In Dublin reageerden velen negatief. Collins overtuigde – met 64 stemmen tegen 57 – een meerderheid in de Dáil om het verdrag te ratificeren. Na de stemming in het parlement stapte de Ierse president Eamon de Valera op en leidde vanaf dan de ‘Irregulars’, degenen die zich tegen het verdrag bleven verzetten. Begin 1922 werd onder het voorzitterschap van Collins een voorlopige regering gevormd, maar die kwam al snel in moeilijk vaarwater door de bloederige Ierse burgeroorlog die tien maanden zou aanslepen en waarin Collins opperbevelhebber van het nagelnieuwe Ierse leger werd.
Dood
In augustus 1922 leek het alsof de Ierse regering het grootste deel van het land terug onder controle had en Collins maakte regelmatig reizen om gebieden te inspecteren die onlangs terug in hun handen waren gevallen. Op 20 augustus vertrok hij met een kleine escorte naar zijn geboortestreek. Een trip die als bijzonder gevaarlijk werd beschouwd en door verschillende van zijn meest vertrouwde medewerkers ten stelligste werd afgeraden. Twee dagen later reed hij de hinderlaag bij Béal na mBláth en zijn dood tegemoet.

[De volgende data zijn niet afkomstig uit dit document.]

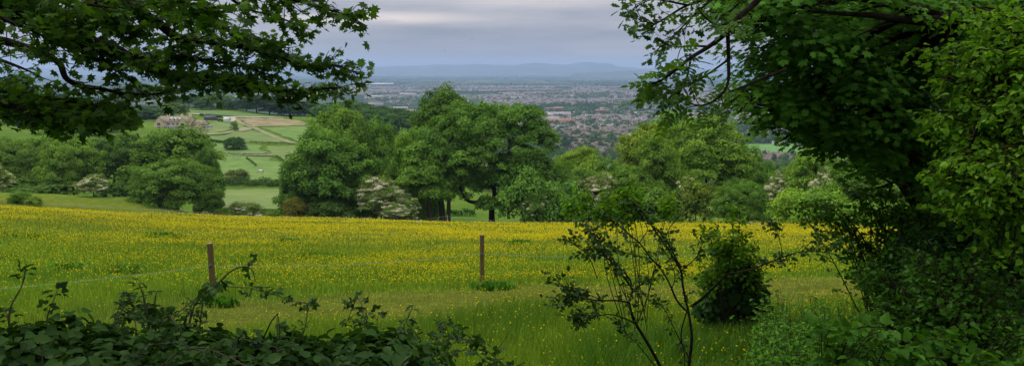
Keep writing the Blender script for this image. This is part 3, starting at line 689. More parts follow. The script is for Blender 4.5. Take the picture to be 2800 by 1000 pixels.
# ---------------------------------------------------------------- far hillside: woods behind the house and beyond
rg = np.random.default_rng(4)
T('round', 'tree', 'lone round dark tree in the paddock inside a rail guard', 'tree', 638, 56, 377, 405, tint=(.42, .55, .6), ybase=423)
T('shrub_a', 'shrub', 'large grey brown bush at the left end of the paddock hedge', 'shrub', 647, 62, 467, 292, tint=(.75, .65, .75))
T('shrub_b', 'shrub', 'small bush on the lawn before the bare soil', 'shrub', 640, 20, 333, 480, tint=(1, 1.1, 1))
for k, (px, pw, yt) in enumerate([(692, 36, 494), (720, 44, 490), (752, 48, 492), (785, 46, 494), (818, 44, 490)]):
    T('shrub_b' if k % 2 else 'shrub_a', 'shrub', 'low grey green bush in the hedge along the foot of the paddock', 'shrub', px, pw, yt, 288 + (k % 2) * 3, tint=(.85, .95, .85), group='bushes of the paddock hedge')
WG = 'trees of the wood behind the stone house'; WL = 'dark green woodland tree on the ridge behind the stone house'
spots = []
for px in range(-160, 470, 30): spots.append((px + rg.uniform(-8, 8), 250 + 55 * rg.random() + (0 if px < 300 else 10), rg.uniform(520, 640), rg.uniform(55, 95)))
for px in range(-160, 300, 40): spots.append((px + rg.uniform(-8, 8), 290 + 40 * rg.random(), rg.uniform(400, 480), rg.uniform(70, 100)))
for px in range(250, 440, 34): spots.append((px, 288 + rg.uniform(-10, 20), rg.uniform(520, 600), rg.uniform(55, 80)))
for q in spots:
    T(rg.choice(['wood_a', 'wood_b', 'bushy_a']), 'tree', WL, 'tree', q[0], q[3], q[1], q[2], tint=tuple(np.array([.75, .9, .95]) * rg.uniform(.6, 1.15)), group=WG)
T('wood_b', 'tree', 'light green domed tree standing just behind the stone house', 'tree', 470, 78, 284, 540, tint=(1.1, 1.15, .85))
T('wood_a', 'tree', 'big pale tree rising above the skyline at the far left', 'tree', 38, 95, 206, 620, tint=(.9, .95, .9))
T('conifer', 'tree', 'dark pointed conifer on the skyline at the left', 'tree', 133, 26, 232, 650, tint=(.5, .6, .7))
T('conifer', 'tree', 'second dark conifer on the skyline, nearer the wood', 'tree', 178, 30, 240, 650, tint=(.5, .6, .7))
T('wood_b', 'tree', 'broad tree topping the wood above the overhanging branch', 'tree', 370, 130, 232, 640, tint=(.8, .9, .95))
RG = 'trees along the crest beyond the bare field'; RL = 'grey green tree in the row along the crest beyond the bare field'
for px, pw, yt, k, br in [(515, 70, 262, 0, .8), (550, 60, 268, 1, 1.1), (592, 80, 258, 0, 1.2), (622, 50, 272, 1, 1.0), (672, 62, 270, 1, .6), (700, 70, 262, 0, .55), (735, 75, 262, 1, .65), (768, 66, 278, 0, .6), (800, 60, 274, 1, .75), (830, 62, 282, 0, .6), (862, 60, 280, 1, .8), (640, 44, 280, 0, .9), (480, 60, 275, 1, .9), (812, 40, 296, 1, .9), (775, 34, 300, 0, 1.0)]:
    T('wood_a' if k else 'wood_b', 'tree', RL, 'tree', px, pw, yt, 640 + rg.uniform(-12, 25), tint=tuple(np.array([.8, .92, .92]) * br), group=RG)
CG = 'trees of the wooded slope between the huge tree and the oak'
for q in range(34):
    px = rg.uniform(880, 1190); Y_ = rg.uniform(520, 690); f = (px - 980) / 180
    yt = 272 + max(0, f) * 34 + (690 - Y_) * .14 + rg.uniform(-2, 7)
    T(rg.choice(['wood_a', 'wood_b']), 'tree', 'green tree of the wooded slope seen between the huge tree and the oak', 'tree', px, rg.uniform(50, 85), yt, Y_, tint=tuple(np.array([.95, 1.15, .95]) * rg.uniform(.75, 1.1)), group=CG)
# ---------------------------------------------------------------- meadow: grass and buttercups
rg = np.random.default_rng(21)
def vn(x, y, s, seed):
    """cheap smooth noise 0..1"""
    r = np.random.default_rng(seed); v = np.zeros_like(x)
    for k in range(6):
        a = r.uniform(0, 6.28); f = s * r.uniform(.6, 1.8); ph = r.uniform(0, 6.28)
        v += np.sin((x * math.cos(a) + y * math.sin(a)) * f + ph + 1.5 * np.sin((x * math.sin(a) - y * math.cos(a)) * f * .6 + ph * 2))
    return np.clip(.5 + v / 7, 0, 1)
def field_pts(n, y0, y1, mixu=.5, amax=.80):
    u = rg.random(n); pick = rg.random(n) < mixu
    Y = np.where(pick, 1 / (1 / y0 + u * (1 / y1 - 1 / y0)), np.exp(np.log(y0) + u * (np.log(y1) - np.log(y0))))
    return rg.uniform(-amax, amax, n) * (Y + 1.5), Y
def meadow_edge(X, Y):
    a = X / np.maximum(Y, 20)
    return np.interp(a, [-.8, -.65, -.5, -.37, -.28, .3, .45, .6], [60, 68, 88, 118, 130, 130, 112, 84])
NG = 330000
X, Y = field_pts(NG, 3.0, 132, .45); hg = H(X, Y); S = strip_mask(X, Y)
lush = vn(X, Y, .25, 3); tuft = vn(X, Y, .9, 9)
hgt = (.16 + .16 * lush + .12 * (tuft > .66)) * (1 - .72 * S) * rg.uniform(.6, 1.3, NG) * np.where(Y < 12, .8, 1)
hgt = np.where(Y > meadow_edge(X, Y), hgt * .45, hgt)
wd = np.maximum(.005, .00055 * Y) * rg.uniform(.7, 1.4, NG)
ang = rg.uniform(0, 6.28, NG); lean = rg.uniform(.1, .55, NG) * hgt; la = rg.uniform(0, 6.28, NG)
dx, dy = np.cos(ang) * wd, np.sin(ang) * wd; lx, ly = np.cos(la) * lean, np.sin(la) * lean
z0 = hg - .03
Vg = np.stack([np.stack([X - dx, Y - dy, z0], 1), np.stack([X + dx, Y + dy, z0], 1),
               np.stack([X + dx * .7 + lx * .35, Y + dy * .7 + ly * .35, z0 + hgt * .6], 1), np.stack([X - dx * .7 + lx * .35, Y - dy * .7 + ly * .35, z0 + hgt * .6], 1),
               np.stack([X + lx, Y + ly, z0 + hgt], 1)], 1).reshape(-1, 3)
b5 = (np.arange(NG) * 5)[:, None]
fq = np.array([[0, 1, 2, 3]]) + b5; ft = np.array([[3, 2, 4]]) + b5
base = np.array([.18, .275, .02]); dry = np.array([.27, .33, .05]); deep = np.array([.06, .17, .02]); olive = np.array([.25, .27, .04])
t1 = rg.random(NG)[:, None]; cg = base * (.65 + .75 * t1)
cg = np.where((tuft > .70)[:, None], cg * .55 + deep * .45, cg)
m2 = (sst(Y, 26, 60) * .55)[:, None]; cg = cg * (1 - m2) + olive * (.7 + .6 * t1) * m2
cg = cg * (1 - S[:, None] * .8) + dry * (.6 + .8 * t1) * S[:, None] * .8
e = (Y > meadow_edge(X, Y))[:, None]; cg = np.where(e, olive * (.75 + .5 * t1), cg)
m, nt, out = new_mat('grass'); L = nt.links.new
at = nt.nodes.new('ShaderNodeAttribute'); at.attribute_name = 'col'
d1 = nt.nodes.new('ShaderNodeBsdfDiffuse'); L(at.outputs['Color'], d1.inputs[0]); tr = nt.nodes.new('ShaderNodeBsdfTranslucent'); L(at.outputs['Color'], tr.inputs[0])
ms = nt.nodes.new('ShaderNodeMixShader'); ms.inputs[0].default_value = .35; L(d1.outputs[0], ms.inputs[1]); L(tr.outputs[0], ms.inputs[2]); L(ms.outputs[0], out.inputs[0]); M['grass'] = m
o = mesh_obj('meadow_grass', Vg, [fq, ft], m, attrs={'col': np.repeat(cg, 5, 0)}); tag(o, 'green meadow grass with a paler trodden strip along the fence', 'grass', kind='stuff')

NF = 1000000
X, Y = field_pts(NF, 6, 131, .6)
patch = vn(X, Y, .09, 31) * .45 + vn(X, Y, .35, 32) * .35 + vn(X, Y, 1.1, 33) * .2
a_ = X / np.maximum(Y, 20)
dens = .008 + .045 * sst(Y, 10, 18) + .72 * sst(Y, 16, 24) * (1 - .0 * patch) + .05 * sst(Y, 26, 44)
dens = dens * np.clip(.15 + 1.75 * (patch - .22), .05, 1.0) * (1 - .85 * strip_mask(X, Y))
left = 1 - .8 * (1 - sst(a_, -.5, -.05)) * (1 - sst(Y, 24, 38)); dens *= left
dens *= (Y < meadow_edge(X, Y) - 1.5 * np.sin(X * .3)) * np.where(vn(X, Y, .5, 77) > .78, .3, 1)
right = 1 - .7 * sst(a_, .30, .42) * (1 - sst(Y, 30, 45)); dens *= right
k = rg.random(NF) < dens; X, Y = X[k], Y[k]; n = len(X); hg = H(X, Y)
zf = hg + rg.uniform(.16, .36, n) * np.where(strip_mask(X, Y) > .5, .35, 1)
s = np.maximum(.0075 + .0004 * np.clip(Y, 0, 22), .0006 * Y) * rg.uniform(.75, 1.35, n)
nm = nrm(np.stack([rg.normal(0, .45, n), rg.normal(-.35, .45, n), np.full(n, .8)], 1))
SQ = (np.array([(0, 0, 0), (-.6, .35, .16), (-.35, 1, .2), (.35, 1, .2), (.6, .35, .16)]), [np.array([[0, 4, 3, 2, 1]])])
V, Fl, T_ = scatter(SQ, np.stack([X, Y, zf], 1), nm, unit(rg, n), s * 1.5, rg.random(n))
M['petal'] = leaf_mat('petal', (.41, .35, .006), (.65, .56, .012), .3, .0, tint=False)
o = mesh_obj('buttercup', V, Fl, M['petal'], attrs={'tone': T_}); tag(o, 'yellow buttercups flowering all over the meadow', 'buttercups', kind='stuff')
# fresh dark tussocks standing in the sward
DOCK = shape_oval()
def tussock(px, py, wpx, label):
    x, y, z = hit(px, py, 6, 130); rr = wpx * y / F / 2; r_ = np.random.default_rng(int(px)); n = 420
    r = empty('tussock', (x, y, z)); tag(r, label, 'grass tuft', 'rank tussocks in the meadow')
    q = r_.normal(0, .45, (n, 2)) * rr; pos = np.stack([q[:, 0], q[:, 1] * .7, np.full(n, .0)], 1); g_ = H(pos[:, 0] + x, pos[:, 1] + y) - z; pos[:, 2] = g_
    d_ = nrm(np.stack([r_.normal(0, .5, n), r_.normal(0, .5, n), np.full(n, 1.0)], 1))
    leaves_obj('leaf_blade', [scatter(DOCK, pos, nrm(np.cross(d_, unit(r_, n))), d_, r_.uniform(.12, .26, n) * np.where(y > 40, 1.5, 1), r_.random(n))], M['leaf_tree'], r).color = (.55, .95, .6, 1)
    r.children[0]['kind'] = 'stuff'
for px, py, wp, lb in [(340, 745, 70, 'small dark grass tuft left of the nearer wooden post'), (195, 735, 90, 'dark grass tuft far left of the nearer wooden post'), (445, 650, 90, 'green tuft among the buttercups above the nearer wooden post'), (90, 650, 100, 'broad green patch of rank grass at the far left of the meadow'), (880, 706, 120, 'wide flat tuft between the two wooden posts'), (790, 668, 60, 'small tuft in the thick of the buttercups'), (1350, 792, 80, 'tuft of long grass at the foot of the second wooden post'), (600, 838, 70, 'tuft of long grass at the foot of the first wooden post'), (1420, 670, 60, 'green tuft right of the second post')]:
    tussock(px, py, wp, lb)

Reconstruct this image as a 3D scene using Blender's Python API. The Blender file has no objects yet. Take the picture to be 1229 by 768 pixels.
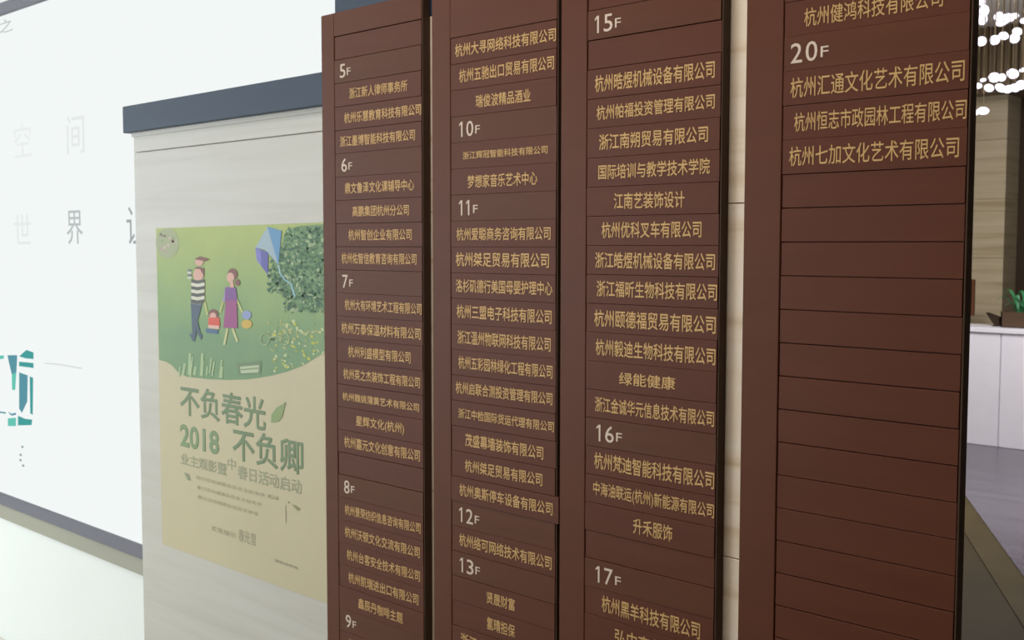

Tot op vandaag bestaat er controverse over wie Collins doodde. Er is meteen na zijn dood geen onderzoek geweest en het autopsierapport ging verloren. De meeste historici gaan er nu van uit dat één van de Irregulars de dodelijke kogel heeft afgevuurd, maar er is onenigheid over de identiteit van de schutter en of het schot een toevalstreffer dan wel een ricochet was. Een andere versie zegt dat Collins’ eigen kameraden in het konvooi het dodelijke schot losten, mogelijk als gevolg van het feit dat sommigen hadden gedronken of als onderdeel van een samenzwering door regeringsfiguren om een rivaal te verwijderen. Nog een andere theorie stelt dan weer dat de Britse inlichtingendienst de moord orkestreerde om te voorkomen dat Collins Noord-Ierland, dat onder Britse heerschappij bleef, ondermijnde.
Biopic
Er is overigens ook nog steeds controverse over de vraag of Eamon de Valera – die op dat moment in de buurt was – op de hoogte was geweest van de hinderlaag. In de biopic van Neil Jordan uit 1996, ‘Michael Collins’, werd hij afgeschilderd als medeplichtig, maar of dit ook werkelijk zo was, zal wellicht nooit kunnen worden bewezen.